La consapevolezza dell’ignoranza cosa ti fa?
Alcuni, di fronte alla considerazione “non ne saprai mai abbastanza” si abbattono e si convincono che il gioco non vale la candela. Altri (sottoscritto compreso) si sentono stimolati a procedere, ben conoscendo che il traguardo finale sarà sempre e comunque un quasi-nulla-di-fatto.
Ciò che mi spinge a perseverare nel campo della curiosità, pur consapevole che non ne saprò mai abbastanza, è la consapevolezza che ciò si applica non solo alle conoscenze tecniche, scientifiche o culturali, ma anche alle relazioni, al carattere, alla mia stessa psiche.
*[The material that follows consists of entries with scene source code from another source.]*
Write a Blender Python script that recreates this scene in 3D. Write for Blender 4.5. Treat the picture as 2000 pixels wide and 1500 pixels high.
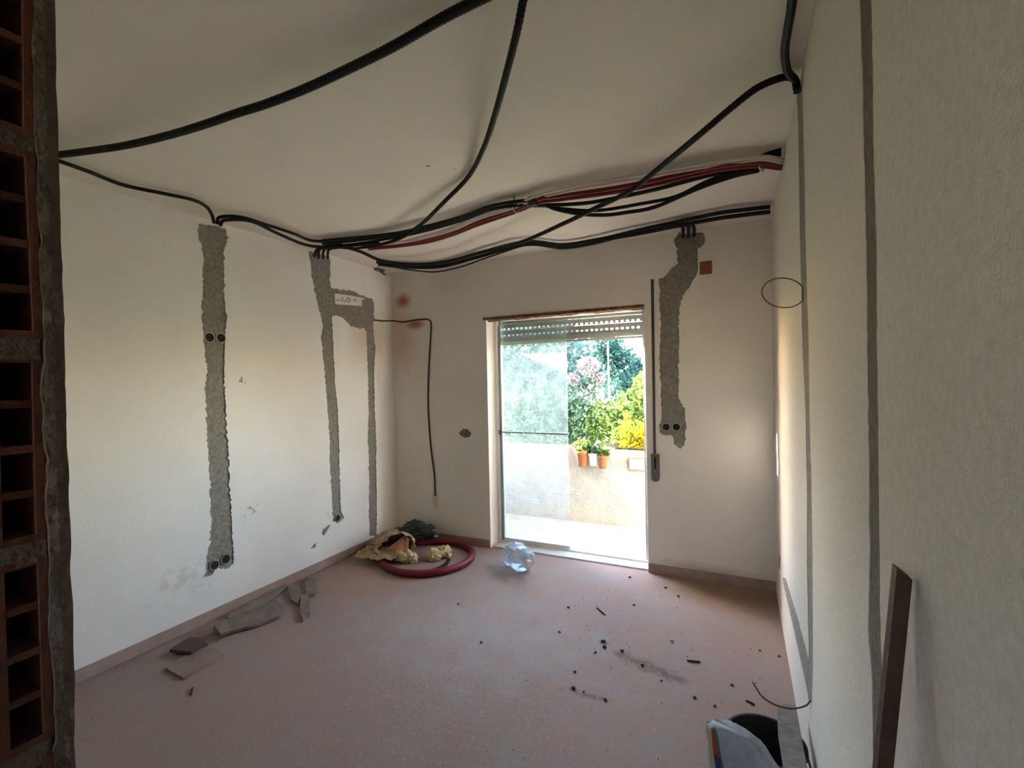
import bpy, bmesh, math, random
from mathutils import Vector, noise
random.seed(7)
scene = bpy.context.scene
for o in list(bpy.data.objects): bpy.data.objects.remove(o)
COL = scene.collection

# ------------------------------------------------------------------ camera
FPX, YAW, PITCH, ROLL, CAMH = 925.58, math.radians(25.527), math.radians(-.5556), math.radians(-1.1555), 1.519
def cam_axes():
    f = Vector((-math.sin(YAW), math.cos(YAW), 0)); r = Vector((math.cos(YAW), math.sin(YAW), 0)); u = Vector((0, 0, 1))
    f, u = f*math.cos(PITCH)+u*math.sin(PITCH), u*math.cos(PITCH)-f*math.sin(PITCH)
    r, u = r*math.cos(ROLL)+u*math.sin(ROLL), u*math.cos(ROLL)-r*math.sin(ROLL)
    return r, u, f
CR, CU, CF = cam_axes()
cd = bpy.data.cameras.new('camera'); cam = bpy.data.objects.new('camera', cd); COL.objects.link(cam)
from mathutils import Matrix
cam.matrix_world = Matrix(((CR.x, CU.x, -CF.x, 0), (CR.y, CU.y, -CF.y, 0), (CR.z, CU.z, -CF.z, CAMH), (0, 0, 0, 1)))
cd.sensor_fit = 'HORIZONTAL'; cd.sensor_width = 36; cd.lens = 36*FPX/2000
cd.clip_start = .02; cd.clip_end = 300
scene.camera = cam

# ------------------------------------------------------------------ sky, sun, exposure
w = bpy.data.worlds.new('world'); scene.world = w; w.use_nodes = True
nt = w.node_tree; bg = nt.nodes['Background']
sky = nt.nodes.new('ShaderNodeTexSky'); sky.sky_type = 'NISHITA'; sky.sun_disc = False
sky.sun_elevation = math.radians(22); sky.altitude = 100; sky.dust_density = .6; sky.air_density = 1.0
tint = nt.nodes.new('ShaderNodeMix'); tint.data_type = 'RGBA'; tint.blend_type = 'MULTIPLY'; tint.inputs[0].default_value = 1
tint.inputs[7].default_value = (1.09, .98, .885, 1)      # camera white balance: daylight shade reads slightly warm
nt.links.new(sky.outputs[0], tint.inputs[6]); nt.links.new(tint.outputs[2], bg.inputs[0]); bg.inputs[1].default_value = .55
SUN_DIR = Vector((.952, -.305, -.41)).normalized()      # direction the sunlight travels
sky.sun_rotation = math.atan2(-SUN_DIR.x, -SUN_DIR.y)
sl = bpy.data.lights.new('sun', 'SUN'); sl.energy = 14.0; sl.angle = math.radians(.6); sl.color = (1, .93, .80)
so = bpy.data.objects.new('sun', sl); COL.objects.link(so); so.location = (-6, 9, 9)
so.rotation_euler = SUN_DIR.to_track_quat('-Z', 'Y').to_euler()
pl = bpy.data.lights.new('door_portal', 'AREA'); pl.shape = 'RECTANGLE'; pl.size = 1.5; pl.size_y = 2.1; pl.cycles.is_portal = True
po = bpy.data.objects.new('door_portal', pl); COL.objects.link(po); po.location = (-1.345, 4.02, 1.0)
po.rotation_euler = Vector((0, -1, 0)).to_track_quat('-Z', 'Z').to_euler()
vs = scene.view_settings; vs.view_transform = 'Standard'; vs.look = 'None'; vs.gamma = 1; vs.use_curve_mapping = False
vs.exposure = 3.42
scene.cycles.max_bounces = 16; scene.cycles.diffuse_bounces = 12; scene.cycles.transparent_max_bounces = 24
scene.cycles.sample_clamp_indirect = 8; scene.cycles.caustics_refractive = False; scene.cycles.caustics_reflective = False

# ------------------------------------------------------------------ room constants
XL, XR, D, H = -3.097, .218, 3.758, 2.6
DX0, DX1, DTOP, WT = -2.04, -.65, 2.06, .25          # balcony door opening, wall thickness
YN = .262                                            # room face of the near wall
PY, PTOP, BZ = 4.93, .765, -.04                      # parapet face, parapet top, balcony floor
def ray(px, py): return CF+CR*((px-1000)/FPX)+CU*((750-py)/FPX)
def on(px, py, ax, v):
    d = ray(px, py); o = Vector((0, 0, CAMH)); return o+d*((v-o[ax])/d[ax])

# ------------------------------------------------------------------ materials
M = {}
def mat(name, col, rough=.8, var=.0, scale=8, col2=None, bump=0, bscale=60, spec=.3, metal=0, trans=0, detail=6):
    m = bpy.data.materials.new(name); m.use_nodes = True; n = m.node_tree.nodes; L = m.node_tree.links
    b = n['Principled BSDF']; b.inputs['Roughness'].default_value = rough; b.inputs['Metallic'].default_value = metal
    b.inputs['Specular IOR Level'].default_value = spec
    if trans: b.inputs['Transmission Weight'].default_value = trans
    c = (*col, 1)
    b.inputs['Base Color'].default_value = c
    geo = n.new('ShaderNodeNewGeometry')
    if col2 is not None or var:
        c2 = (*col2, 1) if col2 is not None else (*[x*(1-var) for x in col], 1)
        t = n.new('ShaderNodeTexNoise'); t.inputs['Scale'].default_value = scale; t.inputs['Detail'].default_value = detail; t.inputs['Roughness'].default_value = .62
        L.new(geo.outputs['Position'], t.inputs['Vector'])
        r = n.new('ShaderNodeValToRGB'); r.color_ramp.elements[0].position = .35; r.color_ramp.elements[1].position = .65
        r.color_ramp.elements[0].color = c; r.color_ramp.elements[1].color = c2
        L.new(t.outputs['Fac'], r.inputs['Fac']); L.new(r.outputs['Color'], b.inputs['Base Color'])
    if bump:
        t = n.new('ShaderNodeTexNoise'); t.inputs['Scale'].default_value = bscale; t.inputs['Detail'].default_value = 4
        L.new(geo.outputs['Position'], t.inputs['Vector'])
        bp = n.new('ShaderNodeBump'); bp.inputs['Strength'].default_value = bump; bp.inputs['Distance'].default_value = .01
        L.new(t.outputs['Fac'], bp.inputs['Height']); L.new(bp.outputs['Normal'], b.inputs['Normal'])
    M[name] = m; return m
def add_stain(m, centre, radius, col, strength=.8, nscale=9, wob=.6, thr=.35, soft=.3):
    """blend a stain of its own shape (ellipsoid in world metres, ragged by noise) over the base colour"""
    n = m.node_tree.nodes; L = m.node_tree.links; b = n['Principled BSDF']
    geo = n.new('ShaderNodeNewGeometry')
    mp = n.new('ShaderNodeMapping'); mp.vector_type = 'POINT'
    inv = [1/r for r in radius]
    mp.inputs['Scale'].default_value = inv; mp.inputs['Location'].default_value = [-c*i for c, i in zip(centre, inv)]
    L.new(geo.outputs['Position'], mp.inputs['Vector'])
    ln = n.new('ShaderNodeVectorMath'); ln.operation = 'LENGTH'; L.new(mp.outputs[0], ln.inputs[0])
    t = n.new('ShaderNodeTexNoise'); t.inputs['Scale'].default_value = nscale; t.inputs['Detail'].default_value = 7; t.inputs['Roughness'].default_value = .65
    L.new(geo.outputs['Position'], t.inputs['Vector'])
    a = n.new('ShaderNodeMath'); a.operation = 'MULTIPLY_ADD'; L.new(t.outputs['Fac'], a.inputs[0]); a.inputs[1].default_value = wob*2
    s = n.new('ShaderNodeMath'); s.operation = 'SUBTRACT'; s.inputs[0].default_value = 1-wob; L.new(ln.outputs['Value'], s.inputs[1])
    L.new(s.outputs[0], a.inputs[2])
    mr = n.new('ShaderNodeMapRange'); mr.inputs[1].default_value = thr; mr.inputs[2].default_value = thr+soft; mr.inputs[3].default_value = 0; mr.inputs[4].default_value = strength
    L.new(a.outputs[0], mr.inputs[0])
    mx = n.new('ShaderNodeMix'); mx.data_type = 'RGBA'; L.new(mr.outputs[0], mx.inputs[0])
    src = b.inputs['Base Color'].links[0].from_socket if b.inputs['Base Color'].links else None
    if src: L.new(src, mx.inputs[6])
    else: mx.inputs[6].default_value = b.inputs['Base Color'].default_value
    mx.inputs[7].default_value = (*col, 1); L.new(mx.outputs[2], b.inputs['Base Color'])

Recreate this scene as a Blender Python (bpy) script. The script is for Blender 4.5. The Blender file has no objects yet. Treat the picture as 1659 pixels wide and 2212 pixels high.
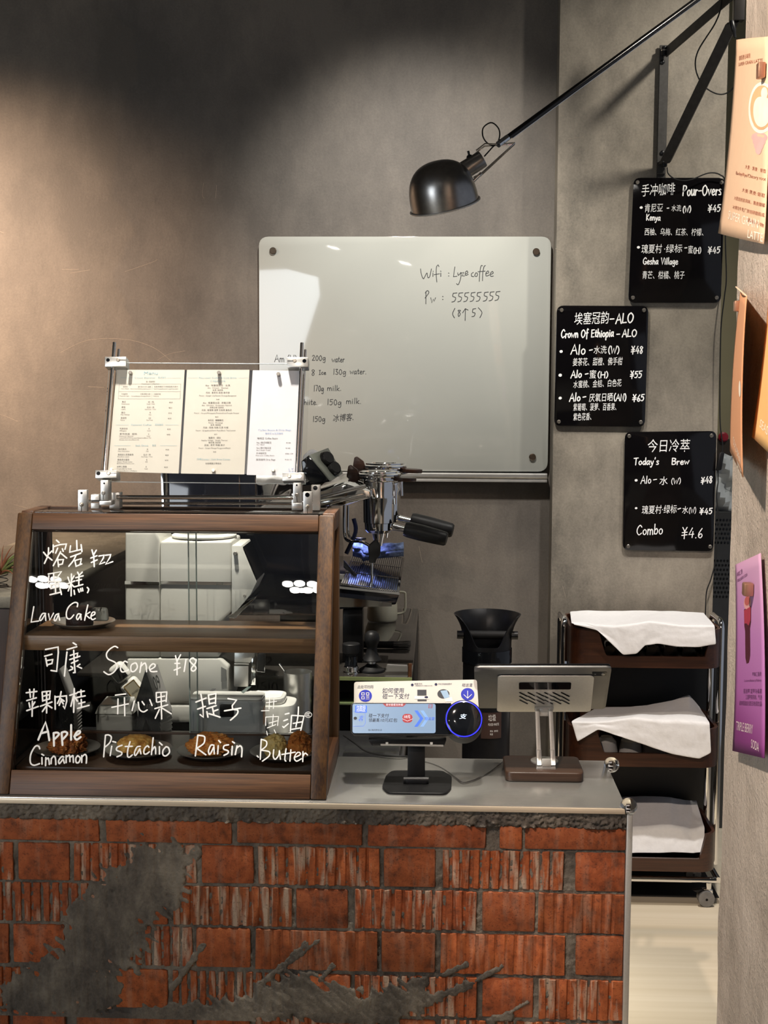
import bpy, bmesh, math, random
from mathutils import Vector, Matrix, noise
random.seed(7)
SC = bpy.context.scene
COL = SC.collection
V = Vector
# ------------------------------------------------------------------ camera
F = 2800.0
CAMP = V((0, 0, 1.6))
RM = Matrix.Rotation(math.radians(2.35), 3, 'Z') @ Matrix.Rotation(math.pi/2-math.radians(5.25), 3, 'X') @ Matrix.Rotation(.0045, 3, 'Z')
cd = bpy.data.cameras.new('camera'); cam = bpy.data.objects.new('camera', cd); COL.objects.link(cam)
cam.matrix_world = Matrix.Translation(CAMP) @ RM.to_4x4()
cd.sensor_fit = 'VERTICAL'; cd.sensor_height = 36; cd.sensor_width = 27; cd.lens = F/2212*36
cd.clip_start = .05
SC.camera = cam
# ------------------------------------------------------------------ colour management, world
vs = SC.view_settings
vs.view_transform = 'Standard'; vs.look = 'None'; vs.gamma = 1; vs.use_curve_mapping = False
vs.exposure = 0.0
wd = bpy.data.worlds.new('world'); SC.world = wd; wd.use_nodes = True
bg = wd.node_tree.nodes['Background']; bg.inputs[0].default_value = (.80, .86, 1, 1); bg.inputs[1].default_value = .25
SC.cycles.max_bounces = 10; SC.cycles.transparent_max_bounces = 24
SC.cycles.caustics_reflective = False; SC.cycles.caustics_refractive = False
SC.cycles.sample_clamp_indirect = 6
# ------------------------------------------------------------------ lamps of the room
def spot(name, loc, tgt, W, col, ang, blend=.6, r=.05):
    l = bpy.data.lights.new(name, 'SPOT'); l.energy = W; l.color = col; l.spot_size = math.radians(ang); l.spot_blend = blend; l.shadow_soft_size = r
    o = bpy.data.objects.new(name, l); COL.objects.link(o); o.location = loc
    o.rotation_euler = (V(tgt)-V(loc)).to_track_quat('-Z', 'Y').to_euler(); return o
def area(name, loc, tgt, W, col, sx, sy):
    l = bpy.data.lights.new(name, 'AREA'); l.energy = W; l.color = col; l.shape = 'RECTANGLE'; l.size = sx; l.size_y = sy
    o = bpy.data.objects.new(name, l); COL.objects.link(o); o.location = loc
    o.rotation_euler = (V(tgt)-V(loc)).to_track_quat('-Z', 'Y').to_euler(); return o
WARM = (1, .80, .60); NEUT = (1, .93, .82); COOL = (.86, .92, 1)
spot('spot_left_wall', (-2.05, 3.30, 2.45), (-1.72, 4.43, 1.70), 360, (1, .73, .53), 92, 1, .06)
spot('spot_bar', (-.15, 3.15, 3.2), (-.05, 4.4, 1.90), 240, (1, .95, .87), 58, 1, .06)
spot('spot_machine', (-.65, 2.78, 3.2), (-.5, 3.2, .9), 420, NEUT, 36, .8, .05)
spot('spot_trolley', (.75, 3.2, 3.2), (.72, 4.02, .6), 190, (1, .96, .93), 44, .8, .04)
spot('spot_counter', (.10, 2.38, 3.2), (.08, 2.80, .75), 280, NEUT, 34, .9, .05)
spot('spot_column', (1.40, 3.42, 3.22), (.62, 4.35, 2.05), 100, (1, .94, .83), 72, 1, .05)
spot('spot_posters', (-.55, 1.1, 2.75), (.515, 2.10, 1.66), 215, (1, .82, .70), 58, .6, .03)
spot('spot_floor', (.62, 2.75, 3.2), (.66, 3.3, 0), 105, (1, .88, .72), 40, .8, .05)
area('shop_window', (-3.6, -1.4, 1.5), (0, 2.6, .8), 70, (.88, .94, 1), 1.6, 2.0)
# ------------------------------------------------------------------ pixel helpers (photo frame 1659 x 2212)
def ray(px, py): return RM @ V(((px-829.5)/F, -(py-1106)/F, -1))
def P(px, py, Y): d = ray(px, py); return CAMP+d*(Y/d.y)
def PZ(px, py, Z): d = ray(px, py); return CAMP+d*((Z-1.6)/d.z)
def PX(px, py, X): d = ray(px, py); return CAMP+d*(X/d.x)
class Plane:
    def __init__(s, O, ex, ey):
        s.O = V(O); s.ex = V(ex).normalized(); ey = V(ey); s.n = s.ex.cross(ey).normalized(); s.ey = s.n.cross(s.ex).normalized()
    def hit(s, px, py):
        d = ray(px, py); t = (s.O-CAMP).dot(s.n)/d.dot(s.n); q = CAMP+d*t-s.O
        return V((q.dot(s.ex), q.dot(s.ey)))
    def pt(s, uv, h=0): return s.O+s.ex*uv[0]+s.ey*uv[1]+s.n*h
def vplane(Y): return Plane((0, Y, 0), (1, 0, 0), (0, 0, 1))     # vertical plane facing the camera (n = -Y)
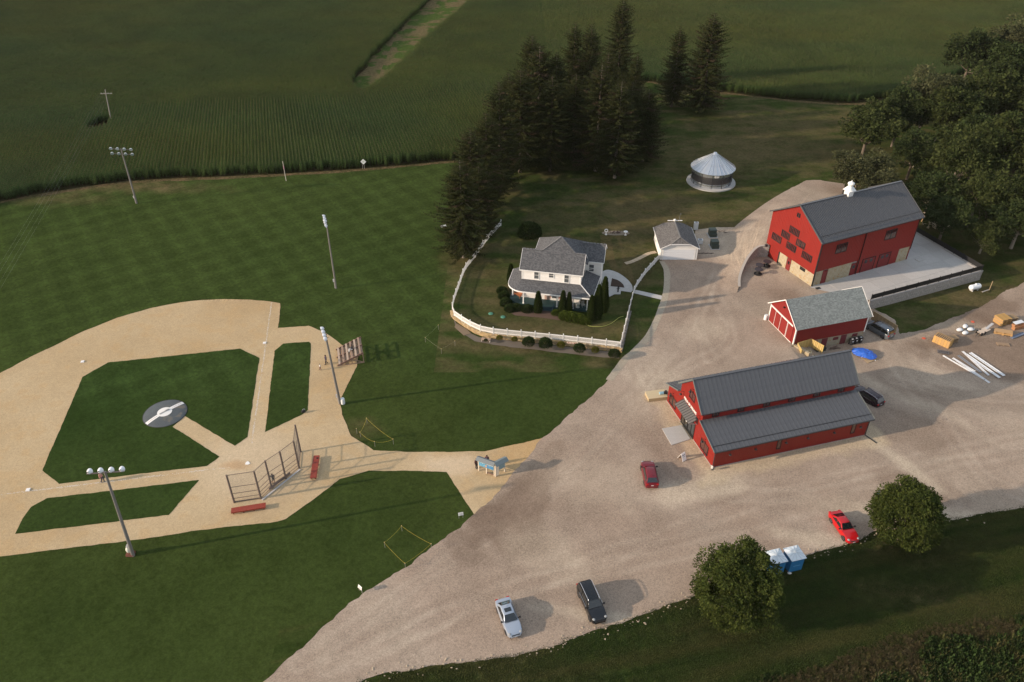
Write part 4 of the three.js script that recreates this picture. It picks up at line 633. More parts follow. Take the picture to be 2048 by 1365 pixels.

Non ne saprò mai abbastanza di me stesso, di mia moglie, dei miei vicini, delle mie paure, dei miei difetti, e solo molto dopo arrivo a dire: non ne saprò mai abbastanza di filosofia, di fisica, di psicologia, et cetera.
Mi sono convinto, nel tempo, che chi si arrende al “mai abbastanza” e getta la spugna (smettendo di incuriosirsi e studiare, arrendendosi alla conoscenza altrui e all’estraneità, non nutrendo un sapere nei confronti di qualsiasi cosa possa attirarlo) finisce per inaridirsi e lasciare molto di più la propria vita in mano al caso.
Se non nutro la curiosità, se smetto di cercare, se mi arrendo all’ignoranza, allora la mia condizione diventa statica e ciò significa che i movimenti del mondo mi prenderanno sempre alla sprovvista, mi sballotteranno a destra e a manca senza che io possa farci granché, diventerò simile a una palla di gomma che rimbalza insensibilmente verso la morte. E ciò, per me, è angosciante.
Per questo, credo che la fatica della curiosità sarà sempre meno dolorosa e tragica della staticità solo apparentemente comoda. E che il “sapere di non sapere” deve davvero diventare un motore di auto-comprensione e non un anatema da rifuggire.
Avere il coraggio di affacciarsi alla propria ignoranza e accettarla, senza ritrarsi, è parte integrante del saper sopravvivere ad un mondo di continuo cambiamento.